Forward Norsaq Roll Video Clip

(531KB mpeg) click on image to view clip
Underwater footage. Cheri Perry of Qajaq USA. The three throwing stick (norsaq) rolls are also performed as hand rolls using the same mechanics. This technique is often considered the most difficult of the three norsaq rolls and requires excellent hamstring flexibility. During the roll you keep your off-hand anchored to the hull and lift your torso away from the deck and rotate slightly to provide purchase with your active hand. A strong hipsnap helps greatly. Footage courtesy of Cheri Perry and David Grainger.

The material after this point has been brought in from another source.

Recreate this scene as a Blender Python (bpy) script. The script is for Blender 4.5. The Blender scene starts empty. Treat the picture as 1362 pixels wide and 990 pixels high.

Handrolling with (8kg) Brick
(Ujaqqamik tigumisserluni “masikkut”)

Handroll Holding a Brick Video Clip

(1.4MB mpeg) click on image to view clip
Kristian David Josefsen ("Ari") of Qajaq Nuuk, the men's winner in the 2000 rolling event. During the roll your palm faces upward (as per the same roll without the brick). The weight of the brick makes it more difficult to get your torso near the surface and sweep, and if you aren't upright by the end of the sweep and after your hipsnap, the weight of the brick will pull you back under. Footage courtesy and copyright of KNR Radio Greenland.

Straightjacket Roll
(Tallit paarlatsillugit timaannarmik)

(1.2MB mpeg) click on image to view clip
Cheri Perry of Qajaq USA. This "no-hands" maneuver is the most difficult roll performed in the Greenland competition. You must keep your arms crossed and pressed against your chest for the duration of the maneuver. Cheri demonstrates a powerful hipsnap and fluid movement. Note how she gets her head and torso on the centerline of the aft-deck for a strong recovery. Like most competition rolls, the effort is complete only if you return to the initial starting position as Cheri demonstrates here. Footage courtesy Jay Babina and Cheri Perry.

Walrus Pull
(Nusutsinneq kinngunani iluarisamut)

Walrus Pull Video Clip

(1.5MB mpeg) click on image to view clip
Maligiaq Padilla being pulled sideways by five men on shore as he fights to avoid a capsize. This technique emulates the hunting hazard of being dragged sideways by a harpooned sea mammal in which many men lost their lives. View diagram of setup. This is a very dangerous maneuver, competitors have been injured while performing this both from water pressure and broken paddles. Footage courtesy and copyright of KNR Radio Greenland.


For additional information on Greenland rolling methods please visit the Qajaq USA Rolls &  Rescues page (including the Links).

 

Rope Gymnastics

Qajaasaarneq "like rolling a kayak"

Qajaasaarneq Video Clip

(0.9MB mpeg)  click on image to view clip
This rope gymnastics maneuver is the most similar to rolling a kayak, although the mechanics and feel are quite different. The technique builds strength and flexibility and also teaches independent control of your upper and lower body, all good for improving your kayak roll. Demonstrated by Greg Stamer, Qajaq USA.